Waf rebuilding issue with python3
Douglas Bagnall
douglas.bagnall at catalyst.net.nz
Thu Dec 13 10:06:40 UTC 2018
On 13/12/18 8:09 PM, Volker Lendecke via samba-technical wrote:
> On Thu, Dec 13, 2018 at 01:48:16PM +1300, Andrew Bartlett via samba-technical wrote:
>> On Wed, 2018-12-12 at 18:58 +0100, Stefan Metzmacher wrote:
>>>
>>> Maybe there're some ordering/sorting differences between
>>> python2 and python3. Or is somehow uses a different
>>> hashing algorithm.
>>>
>>> metze
>>
>> Yes, that is it, the per-exec seed for the hash function used to avoid
>> hash attacks on production servers. Attached is a workaround I've
>> pushed to autobuild while someone finds the rouge hash.
>
> It's weird to put randomness into the hash determining the file
> content. But that's waf for you...
>
I can't reproduce it, but buildtools/wafsamba/samba_utils.py around 370
looks suspicious to me:
> # make sure we have md5. some systems don't have it
> try:
> from hashlib import md5
> # Even if hashlib.md5 exists, it may be unusable.

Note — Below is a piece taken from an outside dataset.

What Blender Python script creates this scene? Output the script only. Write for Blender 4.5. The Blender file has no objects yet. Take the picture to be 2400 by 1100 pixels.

> # Try to use MD5 function. In FIPS mode this will cause an exception
> # and we'll get to the replacement code
> foo = md5(b'abcd')
Ignore this bit for a second...
> except:
> try:
> import md5
^^^^^^^^^^
This will always fail in Python 3 (no md5 module). So we fall back to
> # repeat the same check here, mere success of import is not enough.
> # Try to use MD5 function. In FIPS mode this will cause an exception
> foo = md5.md5(b'abcd')
> except:
> Context.SIG_NIL = hash('abcd')
> class replace_md5(object):
> def __init__(self):
> self.val = None
> def update(self, val):
> self.val = hash((self.val, val))
^^^^
using the builtin randomised hash here.
> def digest(self):
> return str(self.val)
> def hexdigest(self):
> return self.digest().encode('hex')
> def replace_h_file(filename):
> f = open(filename, 'rb')
> m = replace_md5()
> while (filename):
> filename = f.read(100000)
> m.update(filename)
> f.close()
> return m.digest()
> Utils.md5 = replace_md5
> Task.md5 = replace_md5
> Utils.h_file = replace_h_file
>
So the question is why/whether the first "from hashlib import md5; md5(b'abcd')" can fail.
I can't see a problem, unless people indeed have FIPS compliant pythons.
(Well, I can see problems in the way the code is silently catching all exceptions,
causing this all this mystery, but that's a slightly different matter).